(Data extracted from a collection)
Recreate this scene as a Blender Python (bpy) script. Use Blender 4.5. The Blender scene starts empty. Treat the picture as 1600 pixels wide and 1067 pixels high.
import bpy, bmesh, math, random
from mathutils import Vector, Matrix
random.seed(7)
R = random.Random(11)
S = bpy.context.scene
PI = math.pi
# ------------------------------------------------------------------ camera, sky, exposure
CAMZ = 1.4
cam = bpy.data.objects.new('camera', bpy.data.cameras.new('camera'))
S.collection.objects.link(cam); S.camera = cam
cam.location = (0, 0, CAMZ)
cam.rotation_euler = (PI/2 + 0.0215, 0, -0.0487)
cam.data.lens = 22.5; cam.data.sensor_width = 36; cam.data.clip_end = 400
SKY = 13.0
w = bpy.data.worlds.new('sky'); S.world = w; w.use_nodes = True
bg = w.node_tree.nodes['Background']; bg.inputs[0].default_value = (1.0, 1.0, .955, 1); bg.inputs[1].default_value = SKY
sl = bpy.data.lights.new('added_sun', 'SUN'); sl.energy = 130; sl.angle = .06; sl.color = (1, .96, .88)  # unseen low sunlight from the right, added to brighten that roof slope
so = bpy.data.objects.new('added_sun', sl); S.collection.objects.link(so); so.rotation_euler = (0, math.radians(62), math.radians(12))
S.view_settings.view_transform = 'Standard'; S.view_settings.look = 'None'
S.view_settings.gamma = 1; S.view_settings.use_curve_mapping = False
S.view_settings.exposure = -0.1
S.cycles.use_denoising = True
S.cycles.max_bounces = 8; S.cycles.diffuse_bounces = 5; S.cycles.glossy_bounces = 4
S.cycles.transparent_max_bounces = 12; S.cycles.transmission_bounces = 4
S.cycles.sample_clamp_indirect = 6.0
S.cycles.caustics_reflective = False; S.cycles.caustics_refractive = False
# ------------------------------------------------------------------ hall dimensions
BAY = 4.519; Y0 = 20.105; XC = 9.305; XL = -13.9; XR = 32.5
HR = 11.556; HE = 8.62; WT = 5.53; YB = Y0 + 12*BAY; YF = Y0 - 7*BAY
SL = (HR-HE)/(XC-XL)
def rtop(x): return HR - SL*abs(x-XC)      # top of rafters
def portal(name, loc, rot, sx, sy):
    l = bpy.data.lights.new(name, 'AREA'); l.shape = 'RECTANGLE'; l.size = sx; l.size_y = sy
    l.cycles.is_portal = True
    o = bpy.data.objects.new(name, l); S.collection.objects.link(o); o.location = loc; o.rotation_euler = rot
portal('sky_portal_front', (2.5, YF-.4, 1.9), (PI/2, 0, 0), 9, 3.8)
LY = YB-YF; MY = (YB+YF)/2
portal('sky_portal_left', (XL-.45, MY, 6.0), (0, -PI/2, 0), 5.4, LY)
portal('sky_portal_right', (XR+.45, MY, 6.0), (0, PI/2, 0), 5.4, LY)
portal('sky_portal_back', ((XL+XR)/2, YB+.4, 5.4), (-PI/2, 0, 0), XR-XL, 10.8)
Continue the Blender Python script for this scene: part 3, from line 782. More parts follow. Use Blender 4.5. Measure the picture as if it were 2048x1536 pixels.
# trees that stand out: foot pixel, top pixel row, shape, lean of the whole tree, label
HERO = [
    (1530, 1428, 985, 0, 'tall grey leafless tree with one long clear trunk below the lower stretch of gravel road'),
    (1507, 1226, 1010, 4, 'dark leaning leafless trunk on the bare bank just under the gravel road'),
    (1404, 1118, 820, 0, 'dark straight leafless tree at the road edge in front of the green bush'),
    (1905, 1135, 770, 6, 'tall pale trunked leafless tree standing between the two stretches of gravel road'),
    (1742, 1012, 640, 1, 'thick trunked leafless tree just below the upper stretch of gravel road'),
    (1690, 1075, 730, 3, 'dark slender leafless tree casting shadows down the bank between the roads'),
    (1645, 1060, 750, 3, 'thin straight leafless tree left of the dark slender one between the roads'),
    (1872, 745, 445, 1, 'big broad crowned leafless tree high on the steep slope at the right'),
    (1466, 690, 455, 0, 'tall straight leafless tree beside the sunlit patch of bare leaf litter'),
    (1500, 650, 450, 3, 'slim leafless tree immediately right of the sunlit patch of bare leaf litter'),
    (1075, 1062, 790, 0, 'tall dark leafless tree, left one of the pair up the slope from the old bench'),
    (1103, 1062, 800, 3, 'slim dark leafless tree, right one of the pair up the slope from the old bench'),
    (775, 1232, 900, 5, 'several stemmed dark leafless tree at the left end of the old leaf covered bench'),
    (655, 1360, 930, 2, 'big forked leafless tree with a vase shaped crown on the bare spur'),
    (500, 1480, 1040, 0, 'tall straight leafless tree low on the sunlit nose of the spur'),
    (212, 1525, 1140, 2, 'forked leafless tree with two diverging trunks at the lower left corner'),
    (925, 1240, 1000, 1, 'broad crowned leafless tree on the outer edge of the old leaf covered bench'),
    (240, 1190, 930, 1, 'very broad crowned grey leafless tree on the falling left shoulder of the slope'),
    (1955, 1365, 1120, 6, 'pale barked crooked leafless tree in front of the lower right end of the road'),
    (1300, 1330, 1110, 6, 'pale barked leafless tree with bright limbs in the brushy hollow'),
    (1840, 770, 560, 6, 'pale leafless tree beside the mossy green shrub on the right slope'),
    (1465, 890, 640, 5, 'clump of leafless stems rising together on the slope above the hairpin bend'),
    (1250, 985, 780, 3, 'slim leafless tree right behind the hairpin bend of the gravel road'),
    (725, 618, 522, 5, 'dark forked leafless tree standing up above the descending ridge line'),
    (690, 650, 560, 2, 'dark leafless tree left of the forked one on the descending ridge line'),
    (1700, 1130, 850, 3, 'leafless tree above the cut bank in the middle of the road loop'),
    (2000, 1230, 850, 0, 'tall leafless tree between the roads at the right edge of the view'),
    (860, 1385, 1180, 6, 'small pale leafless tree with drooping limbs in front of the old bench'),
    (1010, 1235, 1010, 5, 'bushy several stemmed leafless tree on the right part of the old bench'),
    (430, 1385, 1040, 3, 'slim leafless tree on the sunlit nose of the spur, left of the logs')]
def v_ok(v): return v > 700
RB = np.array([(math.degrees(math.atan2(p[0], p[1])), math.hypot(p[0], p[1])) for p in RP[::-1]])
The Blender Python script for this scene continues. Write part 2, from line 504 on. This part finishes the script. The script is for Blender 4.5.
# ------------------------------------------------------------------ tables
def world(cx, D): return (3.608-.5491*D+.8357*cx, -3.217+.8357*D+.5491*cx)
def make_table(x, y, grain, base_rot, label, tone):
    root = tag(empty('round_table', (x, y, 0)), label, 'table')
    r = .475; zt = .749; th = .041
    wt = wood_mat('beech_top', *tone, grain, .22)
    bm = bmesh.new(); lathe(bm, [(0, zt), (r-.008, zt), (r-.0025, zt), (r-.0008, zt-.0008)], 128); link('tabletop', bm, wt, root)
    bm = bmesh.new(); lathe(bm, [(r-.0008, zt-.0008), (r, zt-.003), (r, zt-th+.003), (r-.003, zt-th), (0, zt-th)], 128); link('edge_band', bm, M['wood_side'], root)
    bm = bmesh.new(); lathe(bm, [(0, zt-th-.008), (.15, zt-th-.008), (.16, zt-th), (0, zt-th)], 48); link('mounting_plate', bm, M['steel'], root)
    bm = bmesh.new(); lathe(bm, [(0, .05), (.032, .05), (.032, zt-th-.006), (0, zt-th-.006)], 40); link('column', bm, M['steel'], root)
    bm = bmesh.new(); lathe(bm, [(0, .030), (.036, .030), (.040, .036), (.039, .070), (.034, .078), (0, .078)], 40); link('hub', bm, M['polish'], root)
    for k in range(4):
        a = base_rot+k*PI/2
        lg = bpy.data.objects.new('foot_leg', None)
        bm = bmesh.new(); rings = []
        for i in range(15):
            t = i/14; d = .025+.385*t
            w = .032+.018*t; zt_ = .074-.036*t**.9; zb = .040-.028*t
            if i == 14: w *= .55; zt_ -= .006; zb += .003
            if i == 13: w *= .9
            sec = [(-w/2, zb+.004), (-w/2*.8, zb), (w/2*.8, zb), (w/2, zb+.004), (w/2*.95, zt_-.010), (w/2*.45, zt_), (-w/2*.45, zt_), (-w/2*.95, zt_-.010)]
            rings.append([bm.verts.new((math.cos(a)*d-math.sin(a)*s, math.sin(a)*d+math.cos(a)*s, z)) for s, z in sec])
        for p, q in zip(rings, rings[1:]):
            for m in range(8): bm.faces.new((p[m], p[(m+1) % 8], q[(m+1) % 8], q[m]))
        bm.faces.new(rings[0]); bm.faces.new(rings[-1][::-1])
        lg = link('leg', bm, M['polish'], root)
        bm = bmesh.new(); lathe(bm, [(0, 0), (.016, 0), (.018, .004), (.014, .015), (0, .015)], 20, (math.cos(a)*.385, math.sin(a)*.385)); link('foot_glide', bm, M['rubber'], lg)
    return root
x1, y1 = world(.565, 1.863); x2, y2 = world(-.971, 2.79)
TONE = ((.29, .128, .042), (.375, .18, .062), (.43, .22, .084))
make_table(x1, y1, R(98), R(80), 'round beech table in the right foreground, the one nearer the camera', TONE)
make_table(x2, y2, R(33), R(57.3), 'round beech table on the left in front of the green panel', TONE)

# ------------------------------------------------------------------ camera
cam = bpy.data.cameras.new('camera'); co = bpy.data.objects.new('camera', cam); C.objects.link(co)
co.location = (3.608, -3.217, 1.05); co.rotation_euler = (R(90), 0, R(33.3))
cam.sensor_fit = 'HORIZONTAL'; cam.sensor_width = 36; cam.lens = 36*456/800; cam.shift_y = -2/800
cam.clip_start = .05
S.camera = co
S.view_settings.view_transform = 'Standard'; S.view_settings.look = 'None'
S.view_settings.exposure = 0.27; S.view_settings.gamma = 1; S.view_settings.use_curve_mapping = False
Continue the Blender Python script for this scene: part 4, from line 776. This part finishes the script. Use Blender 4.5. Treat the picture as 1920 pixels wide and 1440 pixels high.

> _WHAT IS ASKED_
Reproduce each line holding the word "empty".

> _SOLUTION BELOW_
Recreate this scene as a Blender Python (bpy) script. Use Blender 4.5. The Blender scene starts empty. Treat the picture as 1600 pixels wide and 1067 pixels high.
    root = tag(empty('round_table', (x, y, 0)), label, 'table')